「皐月賞・G1」(20日、中山)
“モレイラ無双”が止まらない。3番人気の
ミュージアムマイルが断然人気の
クロワデュノールを撃破。騎乗した
ジョアン・モレイラ騎手(41)=ブラジル=は19年ルメール以来、6年ぶり6人目の桜花賞(
エンブロイダリー)→皐月賞の連勝ジョッキーとなった。管理する高柳大輔調教師(47)=栗東=は18年の開業以来、初のクラシック制覇を達成。
クロワデュノールは1馬身半差の2着。3着には4番人気
マスカレードボールが入線した。
先に抜け出しを図った大本命馬に、同じ勝負服が忍び寄る。3番人気の
ミュージアムマイルが鮮やかに差し切って1冠制覇を達成。昨年の
ジャスティンミラノを0秒1更新する1分57秒0の皐月賞レコードVを決めた。桜花賞に続くクラシック連勝を飾ったモレイラは「特別な2週間になりました。夢の中でもなかなかない。本当にハッピー」と笑みを浮かべた。

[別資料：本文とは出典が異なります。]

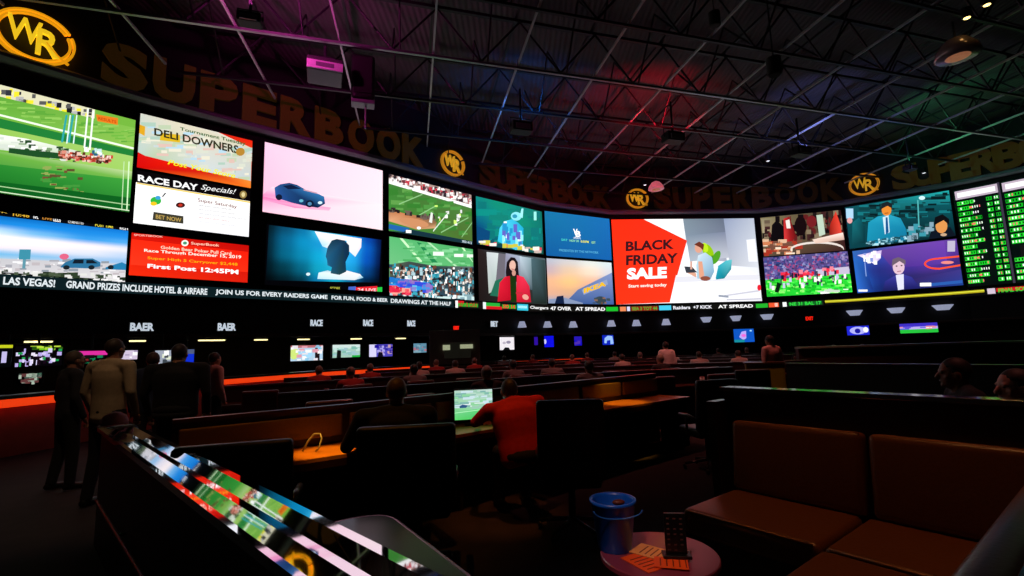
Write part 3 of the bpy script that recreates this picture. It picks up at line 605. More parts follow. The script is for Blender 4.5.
# ------------------------------------------------------------------ lettering on the fascia
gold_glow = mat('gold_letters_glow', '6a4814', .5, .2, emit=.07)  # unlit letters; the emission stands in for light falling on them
gold_lit = mat('lit_gold_sign', 'f0a010', .4, 0, 6, .12, emit=.8)
yel_lit = mat('lit_yellow_sign', 'f8c820', .4, 0, 6, .12, emit=.9)
yel_soft = mat('soft_lit_yellow_sign', 'e0a828', .4, 0, 6, .12, emit=.6)
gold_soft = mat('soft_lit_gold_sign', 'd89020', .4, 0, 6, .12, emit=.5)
def letters3d(txt, pos_mid, tg, h, wd, parent, name, m, depth=.12, bold=.05):
    """One solid piece of text centred at pos_mid facing the room; local to world coordinates."""
    tr, (mx, Mx, my, My) = glyphs(txt, bold)
    bm = bmesh.new(); n = Vector((tg.y, -tg.x, 0)); T = Vector((tg.x, tg.y, 0))
    vm = {}
    def V(gx, gy):
        k = (round(gx, 5), round(gy, 5))
        if k not in vm:
            vm[k] = bm.verts.new(pos_mid + T*(((gx-mx)/(Mx-mx)-.5)*wd) + Vector((0, 0, ((gy-my)/(My-my)-.5)*h)) + n*depth)
        return vm[k]
    for t in tr:
        try: bm.faces.new([V(*q) for q in t])
        except ValueError: pass
    r = bmesh.ops.extrude_face_region(bm, geom=bm.faces[:])
    bmesh.ops.translate(bm, vec=-n*(depth-.02), verts=[v for v in r['geom'] if isinstance(v, bmesh.types.BMVert)])
    bmesh.ops.recalc_face_normals(bm, faces=bm.faces[:])
    me = bpy.data.meshes.new(name); bm.to_mesh(me); bm.free(); me.materials.append(m)
    o = bpy.data.objects.new(name, me); COL.objects.link(o); o.parent = parent; return o
ZL = CAMH + 9.19
def wall_az_at(x, z=ZL):
    """Plan point of the wall below pixel column x at height z."""
    y = 200
    for _ in range(6):
        q, tg, n = wall_px(x, y)
        y += (q.z - z)*FPX/q.y
    return q, tg, n
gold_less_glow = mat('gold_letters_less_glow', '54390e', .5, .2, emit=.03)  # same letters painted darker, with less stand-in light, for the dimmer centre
def superbook(xs, label, m=None):
    th = thing('wall_sign', label, 'sign')
    for ch, x in zip('SUPERBOOK', xs):
        q, tg, n = wall_az_at(x)
        letters3d(ch, Vector((q.x, q.y, ZL)), tg, 1.45, 1.16, th, 'letter', m or gold_glow)
def spread_s(xa, xb, n=9):
    A, B = wall_az_at(xa)[0].xy, wall_az_at(xb)[0].xy
    # even spacing along the curve
    xs = [xa+(xb-xa)*i/200 for i in range(201)]; ps = [wall_az_at(x)[0].xy for x in xs]
    cs = [0]
    for i in range(200): cs.append(cs[-1]+(ps[i+1]-ps[i]).length)
    out = []
    for k in range(n):
        s = cs[-1]*k/(n-1)
        i = min(199, max(j for j in range(201) if cs[j] <= s+1e-6)); out.append(xs[i])
    return out
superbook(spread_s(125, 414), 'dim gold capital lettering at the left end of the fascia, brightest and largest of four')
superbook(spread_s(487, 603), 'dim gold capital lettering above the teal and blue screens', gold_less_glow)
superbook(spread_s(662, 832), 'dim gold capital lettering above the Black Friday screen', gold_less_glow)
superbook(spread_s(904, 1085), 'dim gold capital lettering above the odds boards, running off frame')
def logo(x, label, m, r=.84, el=1.0):
    q, tg, n = wall_az_at(x)
    th = thing('wall_logo', label, 'sign', (q.x, q.y, ZL))
    rz = math.atan2(tg.y, tg.x); th.rotation_euler = (0, 0, rz)
    mb = MB(); N = 44
    for R0, R1 in ((r, r*.93), (r*.9, r*.83)):
        pts = []
        rings = []
        for k, (rr, yy) in enumerate(((R0, -.02), (R0, -.14), (R1, -.14), (R1, -.02))):
            rings.append([mb.bm.verts.new((rr*1.12*math.cos(2*PI*j/N), yy, rr*math.sin(2*PI*j/N))) for j in range(N)])
        for k in range(4):
            for j in range(N):
                if 3 <= (j % N) <= 3: continue
                mb.bm.faces.new((rings[k][j], rings[k][(j+1) % N], rings[(k+1) % 4][(j+1) % N], rings[(k+1) % 4][j]))
    mb.build('ring', m, th)
    lm = yel_lit if m is gold_lit else yel_soft
    letters3d('W', Vector((-.27*r*1.1, 0, .14*r)), Vector((1, 0)), r*.9, r*.92, th, 'letter', lm, .14, .012)
    letters3d('R', Vector((.33*r*1.1, 0, -.12*r)), Vector((1, 0)), r*1.0, r*.66, th, 'letter', lm, .15, .012)
    MB().tube([(.3*r, -.12, -.1*r), (.62*r, -.12, -.5*r), (.95*r, -.12, -.72*r)], .04, 6).build('flourish', m, th)
logo(35, 'bright gold ringed monogram at the far left end of the fascia', gold_lit, .76)
logo(452, 'gold ringed monogram above the football field screen', gold_soft, .64)
logo(637, 'gold ringed monogram above the red part of the Black Friday screen', gold_soft, .64)
logo(864, 'gold ringed monogram above the man in blue suit screen', gold_soft, .68)
# soft dim sign lights (the emblems' own glow) come from their emission

# ------------------------------------------------------------------ small signs and sconces under the ticker
sg = mat('lit_white_sign', 'c8d4e0', .5, emit=.9)
def small_sign(x, y, wpx, hpx, txt, label):
    q, tg, n = wall_px(x, y, .0)
    k = q.y/FPX; th = thing('window_sign', label, 'sign', (0, 0, 0))
    W2, H2 = wpx*k*1.0, hpx*k
    c = Vector((q.x, q.y, q.z))
    MB().box(c + Vector((n.x, n.y, 0))*.03, (W2*1.15, .05, H2*1.3), math.atan2(tg.y, tg.x)).build('backing', blk, th)
    letters3d(txt, c, tg, H2, W2, th, 'lettering', sg, .08, .04)
for (x, y, w_, h_, t, l) in ((142, 327, 19, 8, 'BAER', 'white lit BAER sign above the standing men'), (226.5, 327, 16, 7.5, 'BAER', 'white lit BAER sign above the person in the light top'),
        (316, 323, 12, 6.5, 'RACE', 'small lit sign above the leftmost of the three bright far televisions'), (367.5, 323, 10.5, 6.5, 'RACE', 'small lit sign above the middle of the three bright far televisions'), (410.5, 323.5, 9, 6, 'RACE', 'small lit sign just left of the grey kiosk'), (493.5, 324, 9, 5.5, 'BET', 'small lit sign above the plain white television')):
    small_sign(x, y, w_, h_, t, l)
pale = mat('lit_lamp_shade', 'b8c0e0', .5, emit=.55)
def sconce(x, y, wpx, hpx, up, label):
    q, tg, n = wall_px(x, y, .16); k = q.y/FPX
    th = thing('wall_lamp', label, 'lamp', (q.x, q.y, q.z), math.atan2(tg.y, tg.x), 'lit lamps under the centre and right screens')
    r0, r1 = (wpx*k*.5, wpx*k*.28) if up else (wpx*k*.28, wpx*k*.5)
    MB().lathe([(r1, -hpx*k/2), ((r0+r1)/2, 0), (r0, hpx*k/2)], n=16).build('shade', pale, th)
    MB().tube([(0, .2, hpx*k*.3), (0, 0, hpx*k*.3)], .03).build('bracket', blk, th)
for i, (x, y) in enumerate(((520, 324.5), (545.5, 324.5), (571.5, 324.5), (609.5, 323.5), (635.5, 323), (665, 322))):
    sconce(x, y, 9, 6, False, 'small conical wall lamp, number %s from the white television rightwards' % ['one', 'two', 'three', 'four', 'five', 'six'][i] if 0 else ['lit cone lamp nearest the white television', 'lit cone lamp above the narrow blue television', 'lit cone lamp above the second blue television', 'lit cone lamp above the blue and white television', 'lit cone lamp just right of the blue and white television', 'lit cone lamp under the middle of the Black Friday screen'][i])
for i, (x, y, w_) in enumerate(((705, 319.8, 11), (734.5, 318.5, 11), (766.5, 317, 12.5), (853.5, 313, 14), (896, 310.5, 15), (942.5, 307.5, 17))):
    sconce(x, y, w_, 5, True, ['pale bowl lamp under the white armchair picture', 'pale bowl lamp left above the bright blue television', 'pale bowl lamp above the standing man in the pale shirt', 'pale bowl lamp above the blue television with a white figure', 'pale bowl lamp between the two right televisions', 'rightmost pale bowl lamp, above the green and violet television'][i])
# downlights in the soffit edge at left
dl = mat('warm_lamp_glass', 'ffe0a0', .5, emit=2.0)
for i, (x, y) in enumerate(((36, 340), (44, 342), (139, 338.5), (208, 339), (220.5, 337.5), (264, 332.5), (307, 332), (360, 332), (405, 332.5))):
    d = ray(x, y); q, tg, n = wall_hit(d.x/d.y, -.35)
    z = 2.22
    th = thing('recessed_downlight', 'small warm recessed downlight in the soffit over the betting windows', 'light', (q.x, q.y, z), math.atan2(tg.y, tg.x), 'downlights in the soffit at left')
    MB().box((0, 0, .02), (.5, .3, .05)).build('housing', steel_dark, th)
    MB().box((0, 0, -.02), (.4, .2, .05), bev=.01).build('lens', dl, th)

# ------------------------------------------------------------------ televisions under the soffit
def tv(x, y, wpx, hpx, Y, label, paint, rz=0, z=None, bg='000000'):
    c = at_y(x, y, Y); k = Y/FPX
    th = thing('television', label, 'television', (c.x, c.y, c.z), rz)
    W2, H2 = wpx*k, hpx*k
    MB().box((0, .04, 0), (W2+.08, .06, H2+.08), bev=.01).build('housing', blk, th)
    MB().tube([(0, .08, 0), (0, .25, 0), (0, .25, 2.32-c.z if c.z > 1.3 else -.3)], .025).build('bracket', steel_dark, th)
    p = Pic((0, 0), (100, 0), (100, 100), (0, 100)).bg(bg); paint(p)
    p.mesh('picture', M_TV, th, Vector((-W2/2, 0)), Vector((W2/2, 0)), H2/2, -H2/2, Vector((0, -1)), .002)
    return th
def azr(x): return math.atan2(*( (wall_hit((x-512)/480)[1]).yx ))
tv(8, 356, 44, 22, 11.5, 'leftmost odds television with yellow heading and white columns', lambda p: (p.r(30, 0, 100, 14, 'c8d020'), [p.r(x, 30, x+8, 80, 'c8c0f0') for x in (10, 40, 66)], p.specks(20, [(70, 30), (98, 30), (98, 98), (70, 98)], (12, 14), ['10a040', '20c050', '103018'])), azr(8), bg='040608')
tv(39, 356, 34, 20, 11.7, 'odds television with violet number columns and green heading', lambda p: (p.specks(20, [(30, 0), (98, 0), (98, 18), (30, 18)], (12, 8), ['70c020', '306010', 'c0e040']), p.specks(44, [(5, 22), (98, 22), (90, 75), (5, 98)], (7, 18), ['e0d8ff', 'c0b0f0', '180818', 'f0e8ff', '20a050']), ), azr(39), bg='060408')
tv(30, 379, 16, 11, 10.6, 'small grey green screen under the odds televisions at left', lambda p: p.specks(24, [(0, 0), (100, 0), (100, 100), (0, 100)], (25, 25), ['809080', '405048', 'a8b8a8', '603838', '305c48']), azr(30))
tv(93, 357, 22, 12, 12, 'magenta topped television behind the two standing men at left', lambda p: (p.r(0, 0, 100, 35, 'e030a0'), p.specks(12, [(0, 40), (100, 40), (100, 100), (0, 100)], (25, 20), ['108050', '802020', '101010'])), azr(93))
tv(126, 355, 18, 9, 13, 'white television right of the beige shirted man', lambda p: p.bg('d8c8e0').specks(6, [(0, 0), (100, 0), (100, 100), (0, 100)], (20, 30), ['b0a0c0', 'ffffff']), azr(126))
tv(163, 357, 13, 13, 13.5, 'small white television between two dark haired men', lambda p: p.bg('a0a8b8').specks(10, [(0, 0), (100, 0), (100, 100), (0, 100)], (30, 30), ['e0e8d0', '404850', 'ffffff']), azr(163))
tv(188, 357, 10, 15, 14.5, 'narrow blue television right of the man in black', lambda p: (p.bg('1030d0'), p.r(0, 0, 100, 30, '505c80')), azr(188))
tv(307, 353, 31, 15, 18.5, 'bright mixed colour television, left of three in the far bay', lambda p: (p.bg('b8d8f0'), p.r(0, 0, 100, 16, 'c07078'), p.ell(10, 50, 14, 40, 'd8f080'), p.ell(45, 55, 22, 30, 'a8e0ff'), p.r(75, 15, 90, 100, '201418'), p.specks(24, [(0, 0), (100, 0), (100, 100), (0, 100)], (14, 16), ['ffffff', 'e8a0b0', '90d0f0', 'f0e8f0'])), azr(307))
tv(346.5, 351, 28, 12.5, 19, 'pale green television, middle of three in the far bay', lambda p: (p.bg('a8d0c0'), p.r(0, 0, 100, 25, 'd8ece8'), p.specks(30, [(0, 20), (100, 20), (100, 80), (0, 80)], (16, 14), ['80c0b0', 'c8e8e0', 'a0c8d0']), p.poly([(14, 100), (16, 40), (30, 45), (30, 100)], '101414'), p.r(70, 85, 100, 100, '20b040')), azr(346))
tv(381, 350.5, 25, 12, 20.5, 'violet and white television, right of three in the far bay', lambda p: (p.bg('5048c0'), p.r(0, 0, 30, 100, 'e0dcff'), p.specks(24, [(30, 15), (100, 15), (100, 85), (30, 85)], (16, 18), ['3020a0', 'b0a8f0', 'c8a0b0', '2010a0']), p.poly([(35, 100), (40, 60), (55, 65), (60, 100)], '100c20')), azr(381))
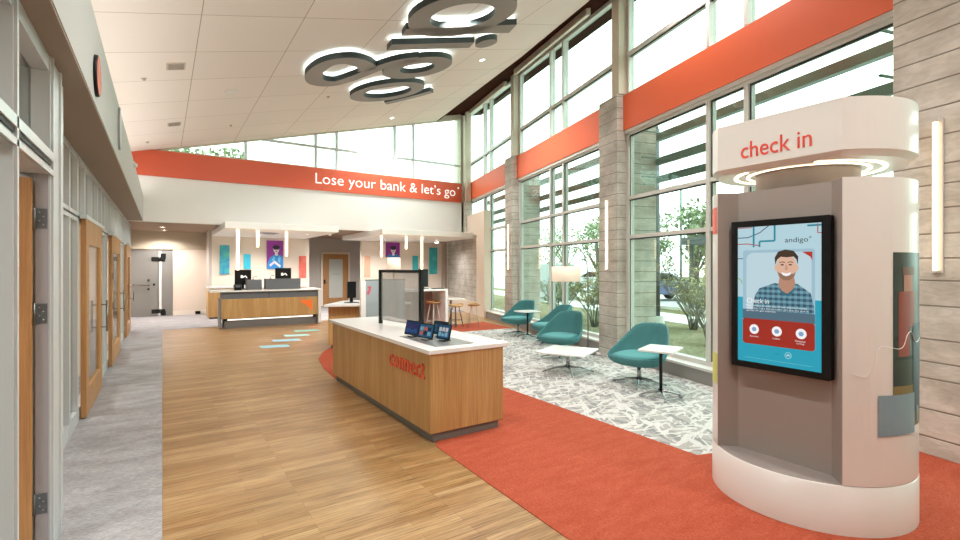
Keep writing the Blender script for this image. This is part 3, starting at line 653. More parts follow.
# far storefront at x=-.74
fw = sroot('window_11'); f = MB(); XF, XG = -.74, -.82
verts = [5.6, 6.02, 6.55, 8.4, 8.9, 9.4, 9.75, 11.85, 12.3, 12.9, 13.7, 15.5, 16.0, 16.75]
for y in verts: f.box(XG, XF, y-.035, y+.035, 0, 2.86)
for y in (5.3, 7.1, 7.75, 10.4, 11.1, 14.3, 14.9): f.box(XG, XF, y-.03, y+.03, 2.2, 2.86)
f.box(XG+.004, XF-.004, 4.2, 16.8, 2.78, 2.858); f.box(XG+.004, XF-.004, 4.2, 16.8, 2.13, 2.23); f.box(XG+.004, XF-.004, 4.2, 16.8, 0.001, .14)
f.build('window_frame', M_ALU, fw)
MB().box(XF, XF+.004, 4.2, 16.8, 2.17, 2.185).build('gasket', M_ALUD, fw)
for a, b in ((4.2, 6.55), (8.4, 9.75), (11.85, 13.7), (15.5, 16.75)): B(XG+.03, XG+.04, a, b, .14, 2.13).build('pane', GLASS_IN, fw)
B(XG+.03, XG+.04, 4.2, 16.75, 2.23, 2.78).build('pane', GLASS_IN, fw)
for k, (a, b, hy) in enumerate(((6.68, 8.33, 8.22), (9.88, 11.8, 11.69), (13.8, 15.4, 15.29))):
    d = sroot('door_%d' % (k+2), (-.735, a, 0)); L = b-a; f = MB()
    w = .24
    f.box(0, .05, 0, w, .02, 2.17); f.box(0, .05, L-w, L, .02, 2.17); f.box(0, .05, w, L-w, 1.9, 2.17); f.box(0, .05, w, L-w, .02, .3)
    f.build('leaf', M_DOORW, d, bevel=.003); B(.02, .03, w, L-w, .3, 1.9).build('pane', GLASS_IN, d)
    B(-.0, .06, -.05, L+.25, 2.17, 2.215).build('track', mat('alu_light', '#d3d6d8', .35, .3), d)
    hd = MB().tube([(.11, L-.1, .78), (.11, L-.1, 1.2)], .013, 8); hd.tube([(.04, L-.1, .84), (.11, L-.1, .84)], .009, 8); hd.tube([(.04, L-.1, 1.14), (.11, L-.1, 1.14)], .009, 8); hd.build('door_handle', M_CHROME, d)
    if k == 1:
        B(.051, .056, .06, .16, .95, 1.07).build('lock_plate', M_BLACKM, d); B(.051, .056, .06, .16, 1.45, 1.55).build('lock_plate', M_BLACKM, d)
# things on the bulkhead face
XFc = -.415
ck = thing('wall_clock', 'round clock with a coral face and dark rim on the left bulkhead', 'clock', (XFc, 4.55, 3.07)); ck.rotation_euler = (0, PI/2, 0)
MB().lathe([(0, .0), (.15, 0), (.15, .02), (.138, .024)], 32).build('rim', M_BLACKM, ck); MB().disc((0, 0), .14, .023).build('face', mat('clock_face', '#e0674e', .4), ck)
hm = MB().box(-.1, 0, -.006, .006, .024, .027); hm.box(-.005, .005, 0, .1, .024, .027); hm.build('hands', M_WHITE, ck)
t = thing('speaker_frame', 'grey oval wall speaker on the left bulkhead beyond the clock', 'speaker', (XFc, 6.8, 3.22)); t.rotation_euler = (0, PI/2, 0)
MB().prism(ell(0, 0, .24, .13, 24), 0, .02).build('frame', mat('spk', '#a5a7ab', .5), t); MB().prism(ell(0, 0, .21, .1, 24), .02, .023).build('grille', M_WHITE, t)
t = thing('security_camera', 'tiny white dome camera low on the bulkhead near the red band', 'camera', (XFc, 10.0, 3.37)); MB().ball((.03, 0, 0), .04).build('dome', M_WHITE, t); B(0, .03, -.04, .04, -.03, .06).build('mount', M_WHITE, t)
# office furniture glimpsed through the glass
def office_desk(y, label):
    t = thing('office_desk', label, 'desk', (-2.4, y, 0)); B(-.4, .4, -.8, .8, .72, .76).build('desktop', M_VEN, t)
    for sx in (-.36, .32):
        for sy in (-.74, .7): B(sx, sx+.04, sy, sy+.04, 0, .72).build('leg', M_STEEL, t)
    mo = thing('monitor', 'dark computer monitor on the '+label, 'monitor', (-2.5, y, .76)); B(-.02, .02, -.26, .26, .1, .44).build('screen', M_BLACK, mo); B(-.03, .01, -.03, .03, 0, .12).build('stand', M_BLACK, mo); B(-.1, .08, -.12, .12, 0, .012).build('base', M_BLACK, mo)
office_desk(6.6, 'wooden desk in the office behind the nearest sliding door'); office_desk(11.2, 'wooden desk in the office behind the middle sliding door')
t = thing('bookcase', 'tall wooden cabinet inside the glass fronted office beside the hinged door', 'cabinet', (-1.25, 6.1, 0)); B(-.25, .25, -.3, .3, 0, 1.9).build('body', M_DOORW, t); B(-.2, .2, -.31, -.3, .05, 1.85).build('door', M_VEN, t)

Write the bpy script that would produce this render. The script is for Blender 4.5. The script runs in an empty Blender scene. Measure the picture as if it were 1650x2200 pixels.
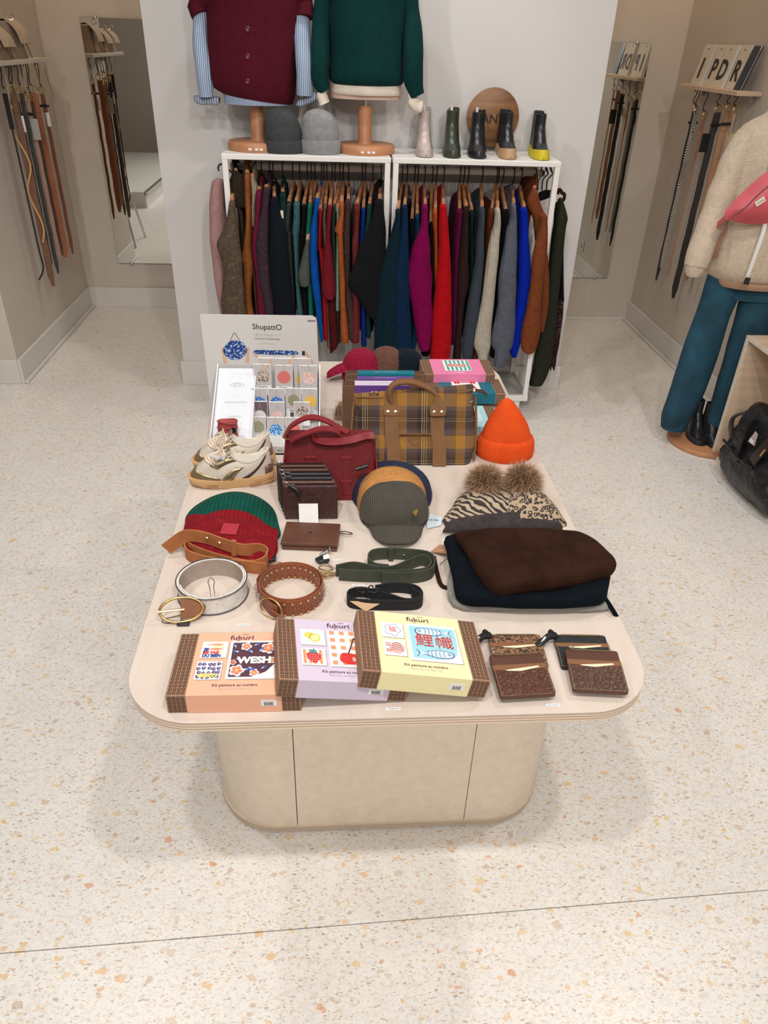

課題のスタートを決めて道中は8番手を確保。狙っていたポジションだったが、馬群内でごちゃつくシーンがあった。「周りの馬の動きで
バランスを崩す場面もあったけど、それを乗り越えてくれた。馬が“勝ちたい”という気持ちでファイトしてくれました」。馬の精神力と鞍上のサポートで立て直すと、直線は1番人気馬を
ロックオン。「(前にいる)
クロワデュノールがそこまで瞬発力を見せていなかったので、外に出した時に勝てると思った。実は先頭に立つのはイメージより早かったけど、素晴らしい能力を見せてくれました」と相棒の走りをたたえた。
JRA・G1・3勝目でクラシック初勝利を飾った高柳大師は「感動しています。すごくうれしいのひと言です」と感無量。弥生賞ディープ記念4着からの見事な巻き返しに「前走のこと(敗戦)があったので、ドキドキしながら見ていました。ただ、坂を上ったあたりで伸びが違ったので、あとは信じるしかなかった」と喜びをかみしめた。
この春のG1で4戦3勝と止まらない“マジックマン旋風”。今回の短期免許が28日で終了するモレイラは「依頼があればスケジュールを調整したいけどね」と苦笑いを浮かべる。「もちろん乗りたい気持ちはありますよ。素晴らしい馬、特別な馬になる可能性が高いですから」。名手の口ぶりからも手応えは十分。主役として臨むダービー(6月1日・東京)で、2冠制覇への期待は高まっていく。